To cut huge iron pipes, engineers traditionally draw the template, cut and print them out and fit them into the huge iron pipes to mark for manual cutting using hand torch, a process which is quite tedious and prone to human error, making the resulting product less accurate, Lyndy explains.
No room for inventories
Now, big shipbuilding companies use computers for precision cuts. Their main focus is to produce the machine and to dispose them just as fast.
“What gets in, should get out fast,” Luitjes says, leaving almost no room for inventories. Their existing factory can produce five machines at a time, almost half of the 10-12 machines they produce in a year.
When the company was still scouting for a factory site in Asia, Luitjes admits he had initially thought of Singapore, Malaysia and even China as potential sites. Later, he quickly ruled out China because of the language barrier, Singapore because of its high cost; and Malaysia because of its political condition at the time.
Luitjes says he had worked with a lot of Filipinos, whom he described as very facile with the language and who have the necessary skills and knowledge. He realizes it was easier to communicate with Filipinos so he decided to put up the project here.
“Language is very important,” he says.
“The knowledge and skills are also there for us to tap,” he adds.
Complete copy
The Davao branch, the only one they have in the Philippines, is not just an assembly plant but a “complete copy of what we are doing in the Netherlands,” he says.

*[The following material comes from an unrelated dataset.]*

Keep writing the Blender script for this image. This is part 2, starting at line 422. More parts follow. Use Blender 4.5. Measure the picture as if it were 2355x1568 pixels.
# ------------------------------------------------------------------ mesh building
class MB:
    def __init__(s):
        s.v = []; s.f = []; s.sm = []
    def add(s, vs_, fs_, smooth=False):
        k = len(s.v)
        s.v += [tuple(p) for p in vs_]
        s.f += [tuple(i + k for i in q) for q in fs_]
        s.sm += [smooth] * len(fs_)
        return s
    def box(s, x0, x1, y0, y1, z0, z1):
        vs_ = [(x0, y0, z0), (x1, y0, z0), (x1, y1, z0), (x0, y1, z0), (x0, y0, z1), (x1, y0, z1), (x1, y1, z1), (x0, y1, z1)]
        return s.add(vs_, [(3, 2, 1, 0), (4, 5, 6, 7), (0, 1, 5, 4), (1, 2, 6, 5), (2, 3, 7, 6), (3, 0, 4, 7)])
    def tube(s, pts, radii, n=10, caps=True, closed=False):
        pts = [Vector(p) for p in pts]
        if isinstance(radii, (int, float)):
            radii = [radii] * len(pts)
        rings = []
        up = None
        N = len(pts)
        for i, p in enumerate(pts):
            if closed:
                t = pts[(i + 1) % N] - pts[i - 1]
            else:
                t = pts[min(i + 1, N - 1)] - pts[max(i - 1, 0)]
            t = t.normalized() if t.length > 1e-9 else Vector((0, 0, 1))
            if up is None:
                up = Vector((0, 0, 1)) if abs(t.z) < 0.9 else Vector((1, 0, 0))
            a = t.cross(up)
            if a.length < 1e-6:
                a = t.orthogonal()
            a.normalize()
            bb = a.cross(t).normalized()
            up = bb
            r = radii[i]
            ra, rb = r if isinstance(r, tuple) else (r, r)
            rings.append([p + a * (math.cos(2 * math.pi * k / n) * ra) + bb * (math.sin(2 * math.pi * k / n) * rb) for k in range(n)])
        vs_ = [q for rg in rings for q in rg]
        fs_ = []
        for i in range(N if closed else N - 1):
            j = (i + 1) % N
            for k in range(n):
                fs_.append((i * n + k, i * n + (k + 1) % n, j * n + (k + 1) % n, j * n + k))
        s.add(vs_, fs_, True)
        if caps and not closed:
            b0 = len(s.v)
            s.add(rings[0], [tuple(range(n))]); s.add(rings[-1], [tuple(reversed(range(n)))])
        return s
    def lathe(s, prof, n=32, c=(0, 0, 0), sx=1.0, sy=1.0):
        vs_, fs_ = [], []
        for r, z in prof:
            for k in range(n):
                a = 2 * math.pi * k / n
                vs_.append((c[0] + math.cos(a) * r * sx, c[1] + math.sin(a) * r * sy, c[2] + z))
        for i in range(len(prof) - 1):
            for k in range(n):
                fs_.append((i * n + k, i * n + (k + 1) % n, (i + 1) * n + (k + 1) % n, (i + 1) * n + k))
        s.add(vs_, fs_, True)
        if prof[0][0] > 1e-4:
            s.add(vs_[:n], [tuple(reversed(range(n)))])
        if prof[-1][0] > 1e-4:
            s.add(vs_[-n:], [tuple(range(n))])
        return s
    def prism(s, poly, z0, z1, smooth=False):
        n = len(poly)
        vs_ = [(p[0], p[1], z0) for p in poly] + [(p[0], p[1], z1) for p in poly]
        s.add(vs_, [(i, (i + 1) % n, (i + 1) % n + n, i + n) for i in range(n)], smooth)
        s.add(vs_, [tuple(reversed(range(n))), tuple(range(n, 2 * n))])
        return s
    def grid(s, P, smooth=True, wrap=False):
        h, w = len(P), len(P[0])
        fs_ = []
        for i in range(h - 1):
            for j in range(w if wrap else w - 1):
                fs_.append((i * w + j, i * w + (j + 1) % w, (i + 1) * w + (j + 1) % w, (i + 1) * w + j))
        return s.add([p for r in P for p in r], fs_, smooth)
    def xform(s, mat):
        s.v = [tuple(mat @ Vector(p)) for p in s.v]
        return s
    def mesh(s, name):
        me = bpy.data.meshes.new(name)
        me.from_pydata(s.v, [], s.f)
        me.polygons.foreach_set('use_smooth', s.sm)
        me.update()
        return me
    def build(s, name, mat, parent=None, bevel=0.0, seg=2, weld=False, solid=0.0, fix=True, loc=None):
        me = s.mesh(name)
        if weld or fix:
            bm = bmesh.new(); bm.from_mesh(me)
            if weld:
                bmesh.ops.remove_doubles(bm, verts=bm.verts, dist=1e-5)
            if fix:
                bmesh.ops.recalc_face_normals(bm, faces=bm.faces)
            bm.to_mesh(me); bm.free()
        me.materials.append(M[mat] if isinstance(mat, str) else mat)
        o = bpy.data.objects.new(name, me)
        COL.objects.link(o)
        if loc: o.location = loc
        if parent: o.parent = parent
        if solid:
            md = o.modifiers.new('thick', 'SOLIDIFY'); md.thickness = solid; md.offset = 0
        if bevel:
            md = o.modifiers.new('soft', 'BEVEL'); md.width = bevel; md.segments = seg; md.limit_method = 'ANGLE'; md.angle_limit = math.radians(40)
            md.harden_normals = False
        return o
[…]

Aside from tapping local skills, the company is sending Filipino software and electrical engineers and service people for a few months’ training in the Netherlands.
Except for the amplifier motors, which translate the language of the machine to other parts of equipment, most of the parts of the pipe cutter are already sourced in the Philippines, he says.
“They can actually copy it from existing samples although they have difficulty interpreting the drawings,” says Lyndy, pointing out to the stud bolts fabricated by Deco Shop in Davao. “These are little things that we need that we can actually source out here,” she says.
Luitjes says HGG hopes to produce “slightly bigger and more complex machine” than the PC600 model they are currently producing in Davao.